Jadi bisa kita katakan, jika ada seseorang yang tidak memiliki akses internet melalui jejaring sosial, maka dirinya dikatakan sebagai bukan bagian  dari masyarakat modern. Karena memang tidak terdaftar dalam jaring laba-laba yang difasilitasi media internet. Tuntutan kerasnya adalah, suka tidak suka, keinginan untuk bergabung dalam komunitas teknologi dengan perasaan terpaksa, menjadi sebuah kebutuhan primer adanya. Karena jika kita tergabung maka kita dianggap tidak ada.

Namun paksaan itulah, memunculkan beragam persoalan, yang tidak lepas dari dampak negatif yang diakibatkan dari kemajuan teknologi khususnya layanan media internet. Contoh kasus: ditahun 2010, tepatnya 13 februari, tersiar kabar berita yang menghebohkan, hilangnya Marieta Nova Triana, gadis manis 14 tahun, siswi SMP sidoradjo  dibawa kabur pacarnya,. Hilangnya Nova, ternyata bersama pacarnya Febriari Irianto, 16 tahun, lelaki pengangguran, asal tangerang. Mereka memadu cinta, nyatanya melalui media jejearing sosial atau Facebook. Interaksi keduanya intens melalui hubungan dunia maya.   Bahkan sebelum ketemu ditangerang, kedua telah menulis status telah marriage melalui ikrar dilaman facebook tersebut. Padahal Ari, sang pacar telah melakukan penghilangan identitas sesungguhnya melalui foto bukan dirinya. Kasus yang menghebohkan adalah kedua sepakat melakukan hubungan intim, layaknya suami istri, kendati umurnya yang masih terbilang belia.

Contoh kasus inilah, bisa dijelaskan bahwa dunia maya melalui internet tampak seperti sebuah lingkungan baru yang berbeda dengan lingkungan nyatanya. Oleh karena itu, seringkali ekses negatifnya, bahwa didunia maya orang boleh menerapkan aturan baru, yang berbeda dengan aturan yang ada didunia nyata, bahkan bertentangan adanya.

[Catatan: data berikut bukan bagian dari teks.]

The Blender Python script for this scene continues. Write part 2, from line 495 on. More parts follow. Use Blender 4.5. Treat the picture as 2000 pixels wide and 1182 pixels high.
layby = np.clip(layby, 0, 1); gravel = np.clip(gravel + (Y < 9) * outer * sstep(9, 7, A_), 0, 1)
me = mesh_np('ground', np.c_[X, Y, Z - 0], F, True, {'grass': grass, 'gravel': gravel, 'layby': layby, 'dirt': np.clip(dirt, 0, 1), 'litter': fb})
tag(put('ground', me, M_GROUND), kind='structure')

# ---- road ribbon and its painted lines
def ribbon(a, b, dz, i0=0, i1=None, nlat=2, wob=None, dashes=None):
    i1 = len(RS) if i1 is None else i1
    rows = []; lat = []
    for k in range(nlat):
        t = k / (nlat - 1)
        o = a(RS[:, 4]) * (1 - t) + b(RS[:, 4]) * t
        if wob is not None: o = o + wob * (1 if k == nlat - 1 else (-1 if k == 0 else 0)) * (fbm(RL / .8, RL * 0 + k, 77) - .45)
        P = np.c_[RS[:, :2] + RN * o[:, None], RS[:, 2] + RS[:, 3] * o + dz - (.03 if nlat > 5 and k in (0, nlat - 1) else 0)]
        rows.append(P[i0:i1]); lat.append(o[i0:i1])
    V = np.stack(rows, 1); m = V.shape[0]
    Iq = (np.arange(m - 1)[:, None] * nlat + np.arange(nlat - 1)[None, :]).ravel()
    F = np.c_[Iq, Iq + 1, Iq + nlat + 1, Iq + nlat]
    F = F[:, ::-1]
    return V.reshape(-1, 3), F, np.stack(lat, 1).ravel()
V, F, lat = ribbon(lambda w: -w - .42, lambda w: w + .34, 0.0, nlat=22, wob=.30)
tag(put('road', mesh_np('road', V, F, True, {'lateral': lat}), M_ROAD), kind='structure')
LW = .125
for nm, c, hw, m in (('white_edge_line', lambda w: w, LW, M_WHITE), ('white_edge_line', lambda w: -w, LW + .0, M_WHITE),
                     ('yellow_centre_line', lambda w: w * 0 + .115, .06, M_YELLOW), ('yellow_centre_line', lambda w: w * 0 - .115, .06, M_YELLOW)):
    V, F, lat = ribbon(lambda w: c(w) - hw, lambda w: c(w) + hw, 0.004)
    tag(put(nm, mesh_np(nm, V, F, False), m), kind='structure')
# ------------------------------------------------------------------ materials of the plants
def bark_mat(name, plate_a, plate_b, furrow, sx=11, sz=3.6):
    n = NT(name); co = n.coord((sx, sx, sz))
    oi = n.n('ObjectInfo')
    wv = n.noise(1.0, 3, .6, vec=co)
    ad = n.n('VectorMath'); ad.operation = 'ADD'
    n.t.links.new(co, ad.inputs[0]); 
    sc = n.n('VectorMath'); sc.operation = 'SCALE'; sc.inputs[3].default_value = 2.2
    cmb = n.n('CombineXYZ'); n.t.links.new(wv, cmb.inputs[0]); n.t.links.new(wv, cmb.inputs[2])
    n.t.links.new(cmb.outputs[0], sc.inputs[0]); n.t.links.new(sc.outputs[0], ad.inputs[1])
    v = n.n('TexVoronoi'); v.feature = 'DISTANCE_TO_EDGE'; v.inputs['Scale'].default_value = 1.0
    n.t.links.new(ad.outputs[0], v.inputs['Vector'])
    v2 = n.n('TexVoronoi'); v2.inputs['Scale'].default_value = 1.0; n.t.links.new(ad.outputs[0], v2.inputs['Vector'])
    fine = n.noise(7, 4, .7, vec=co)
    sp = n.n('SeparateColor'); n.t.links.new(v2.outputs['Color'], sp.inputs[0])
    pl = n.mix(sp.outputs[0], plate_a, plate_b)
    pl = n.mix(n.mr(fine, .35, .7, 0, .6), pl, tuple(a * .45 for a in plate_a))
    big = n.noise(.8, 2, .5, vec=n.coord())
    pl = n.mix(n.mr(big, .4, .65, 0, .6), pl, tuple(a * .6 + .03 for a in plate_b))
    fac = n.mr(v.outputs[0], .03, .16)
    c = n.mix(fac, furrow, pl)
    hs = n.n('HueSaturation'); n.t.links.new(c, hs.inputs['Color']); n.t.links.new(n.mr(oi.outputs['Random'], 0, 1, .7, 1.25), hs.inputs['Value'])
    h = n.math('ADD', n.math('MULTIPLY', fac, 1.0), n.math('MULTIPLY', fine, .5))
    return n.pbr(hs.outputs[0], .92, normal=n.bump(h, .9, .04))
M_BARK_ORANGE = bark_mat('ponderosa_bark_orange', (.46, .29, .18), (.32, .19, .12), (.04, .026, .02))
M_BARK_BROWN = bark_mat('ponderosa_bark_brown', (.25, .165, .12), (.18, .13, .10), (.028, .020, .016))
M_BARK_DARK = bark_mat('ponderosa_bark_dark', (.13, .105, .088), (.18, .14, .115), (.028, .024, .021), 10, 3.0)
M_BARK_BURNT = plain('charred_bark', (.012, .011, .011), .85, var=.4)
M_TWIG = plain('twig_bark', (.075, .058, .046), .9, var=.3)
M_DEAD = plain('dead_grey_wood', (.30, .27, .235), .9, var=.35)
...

Kendati begitu pada akhirnya, masyarakat yang awalnya merasa malu-malu untuk mengikuti arena perkembangan teknologi, dapat memandang bahwa teknologi sebagai bagian dari kehidupan dan bukan sesuatu yang harus disimpan atau tidak digunakan. Kalaupun ada ekses buruk yang terjadi dari penggunaan teknologi itu, bisa ditegaskan bahwa teknologi netral, tidak memihak. Karenanya teknologi tidak dapat disalahkan. Yang bertanggung jawab atas ekses buruk itu, adalah para penggunanya. Karena sejatinya, teknologi sebagai solusi dari berbagai persoalan kehidupan manusia, bukan justru menambah masalah.  

KESIMPULAN:
Internet sebagai media baru, dari produk teknologi modern, sejatinya dipahami sebagai perkembangan teknologi yang dapat menjadi solusi dalam kehidupan manusia. Lagi-lagi, bila terdapat ekses buruk yang ditimbulkan dari internet, maka teknologi tidak dapat disalahkan karena teknologi adalah netral. Yang sangat bertanggung jawab atas ekses buruk teknologi itu, adalah para penggunannya. 

SARAN-SARAN:
1. Adanya proses penyadaran terhadap para pengguna internet, agar memahami dampak negatifnya, bahwa alam keterbukaan yang terjadi, harus diseleksi mana yang positif untuk diketahui dan mana yang negatif bila diketahui.

2. Adanya pembelajaran, etika moral yang lebih efektif, karena keterbukaan media internet itulah, kita diharapkan mampu memfilter sendiri atas beragamnya kebudayaan yang mungkin tidak cocok bagi kita.

DAFTAR PUSTAKA
Arnold pacey, 1983, The Culture Of Technology,  Cambridge, First MIT Press Edition. 
Bungin, Burhan, 2008, Sosiologi Komunikasi, Teori, Paradigma dan Diskursus Teknologi Komunikasi di Masyarakat, Jakarta, Kencana.
Lister, Martin, Dovey, Jon, Kelly, Kieren, 2009, New Media: A Critical Introduction ,Second Edition, London and New York, Routledge.
Ritzer, Goerge and Goodman, Douglas J, 2011, Teori Sosilogi Modern, Jakarta, Kencana.